Imagining a Web Where Links Don’t Matter

Originally published in MediaPost; it continues in the extended entry.

  Content is SO 2006, as far as search engine optimization goes.

Everywhere I turn, the SEO discussions center on linking and link
development. The appreciation of the value for inbound links to a
marketer or publisher’s site is one of the reasons why there’s such
corporate excitement over blogs and blogger relations, user-generated
content, and tagging.

Instead of just extolling the value of links, I started to wonder
what would happen if links weren’t so highly valued. Imagine if, in
this “Twilight Zone” exercise, you woke up one day to find that the
major search engines no longer used inbound links as a way to rank Web
sites or other types of online content. The effect would be calamitous,
on par with the Department of Treasury one day saying that greenbacks
would no longer be valued as currency.

To see just how much the value of the link has appreciated, below
are some of the ramifications of what would happen if links no longer
mattered for search optimization:

  Content would really become king. Keyword density, the
imperfect science of including just enough of the most important
keywords on any given page without spamming the search engines, becomes
more important than ever. Title tags and other meta data rise in
prominence so that no well-ranked site for any query that matters has
the word “welcome” or “homepage” in it. Copywriters’ salaries
skyrocket.

  Anchor text, the text coded as a link, becomes mostly
generic, as this too no longer needs to be optimized. Phrases like “buy
now” and “click here” serve as the standard anchor text, as opposed to
text that clearly dictates the link’s value proposition.

  Google-Bombing, where a large number of sites link to one site with specific anchor text to influence search results, doesn’t exist.

  Sitemaps — namely the consumer-facing version that help
search engine spiders crawl a site — continue to serve their purpose.
Despite the link value being negligible, they remain a useful way to
offer content to the engines.

  Press releases stop including links back to the
originating company’s site since it isn’t worth the trouble, even
though reporters and others reading the releases grew to like the
linking. The social media release and its cousin, the social media press release, die in their infancy.

  Social media becomes much more about self-expression
rather than connecting with others. The motivation for forming
communities, planned or ad hoc, falls off precipitously with no added
incentive to link to others.

  Blog adoption by corporations and business professionals
gradually increases as a way to create content and communicate and
solicit consumer feedback, but readership is difficult to build and
sustain without blogs’ prominence in search engine results.

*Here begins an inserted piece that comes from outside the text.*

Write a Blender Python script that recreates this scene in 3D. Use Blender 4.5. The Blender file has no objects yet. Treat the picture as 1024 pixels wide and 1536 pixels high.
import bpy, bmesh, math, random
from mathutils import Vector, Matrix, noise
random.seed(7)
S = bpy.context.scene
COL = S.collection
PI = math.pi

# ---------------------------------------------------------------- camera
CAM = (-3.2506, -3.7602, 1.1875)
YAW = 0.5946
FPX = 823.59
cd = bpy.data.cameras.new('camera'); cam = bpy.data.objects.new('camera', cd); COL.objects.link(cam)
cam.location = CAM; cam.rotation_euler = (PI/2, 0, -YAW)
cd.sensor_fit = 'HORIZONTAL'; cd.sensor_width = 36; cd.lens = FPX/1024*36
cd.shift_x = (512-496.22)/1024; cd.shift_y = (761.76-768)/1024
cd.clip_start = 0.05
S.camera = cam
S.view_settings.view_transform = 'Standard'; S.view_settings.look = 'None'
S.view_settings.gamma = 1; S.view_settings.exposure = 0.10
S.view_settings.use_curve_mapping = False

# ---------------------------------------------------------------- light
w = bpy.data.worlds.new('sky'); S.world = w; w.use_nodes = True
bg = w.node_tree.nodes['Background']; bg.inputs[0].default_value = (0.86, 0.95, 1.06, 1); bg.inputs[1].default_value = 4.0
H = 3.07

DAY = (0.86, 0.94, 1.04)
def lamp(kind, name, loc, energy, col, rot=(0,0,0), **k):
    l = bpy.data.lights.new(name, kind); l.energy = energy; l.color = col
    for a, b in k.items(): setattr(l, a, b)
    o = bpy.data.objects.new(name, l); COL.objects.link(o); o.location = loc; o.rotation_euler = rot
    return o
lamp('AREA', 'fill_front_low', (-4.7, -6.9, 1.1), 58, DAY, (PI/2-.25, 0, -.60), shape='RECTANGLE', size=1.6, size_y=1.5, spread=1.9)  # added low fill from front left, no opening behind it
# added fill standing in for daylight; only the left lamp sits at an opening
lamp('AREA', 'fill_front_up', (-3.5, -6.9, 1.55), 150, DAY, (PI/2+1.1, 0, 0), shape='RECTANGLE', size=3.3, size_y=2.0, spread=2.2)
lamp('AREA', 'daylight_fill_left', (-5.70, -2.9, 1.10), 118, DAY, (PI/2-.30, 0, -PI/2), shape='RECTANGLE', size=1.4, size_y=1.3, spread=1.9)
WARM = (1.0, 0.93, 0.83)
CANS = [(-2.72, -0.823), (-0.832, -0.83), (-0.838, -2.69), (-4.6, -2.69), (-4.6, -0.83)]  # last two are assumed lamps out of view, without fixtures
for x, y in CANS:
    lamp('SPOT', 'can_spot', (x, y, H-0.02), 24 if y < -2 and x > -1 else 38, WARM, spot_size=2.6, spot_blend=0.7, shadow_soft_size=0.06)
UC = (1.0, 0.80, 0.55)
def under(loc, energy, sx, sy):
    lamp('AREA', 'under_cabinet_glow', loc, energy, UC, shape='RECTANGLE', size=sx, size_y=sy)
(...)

  Tags exist as a way to classify content, but they’re not
promoted by marketers or publishers, as the content is just as easily
classified under a hierarchical taxonomy. Many publishers thus stick
with the top-down approach.

  Digg, which gained prominence as a way to rank news
stories, is bought by a major search engine after its technology is
improved to prevent gaming the system. With links unimportant, this
becomes the only way for other users to influence a site’s search
rankings. The sport of manipulating results this way becomes far more
widespread than Google-bombing ever was.

  Wikis are used for developing content-rich encyclopedias
on every topic imaginable. As image and video search improve,
“photowikis” and “videowikis” also become wildly popular for publishers
and marketers, and online museums
spring up as a way to organize multimedia content. Wikipedia remains
well-ranked for its content, but for subjects with little information
available, it’s nowhere to be found in natural results.

Much of this feels like a bad dream, and we’re fortunate that this
is all science fiction. While search engines can at any given time
change the value of inbound links in their algorithms for organic
search rankings, and publishers can also add a “nofollow” tag for links
they wish to devalue (read a treatise on those tags from Loren Baker at Search Engine Journal), the humble link keeps expanding its empire, spanning search engines and social media. Long live the link.

One thought on “Imagining a Web Where Links Don’t Matter

  1. Ahh, but, what if it’s not only not all about links, but also not all about SEO?
    What if a news release becomes about (gasp) sharing information or (wha??) motivating conversations among companies and their stakeholders?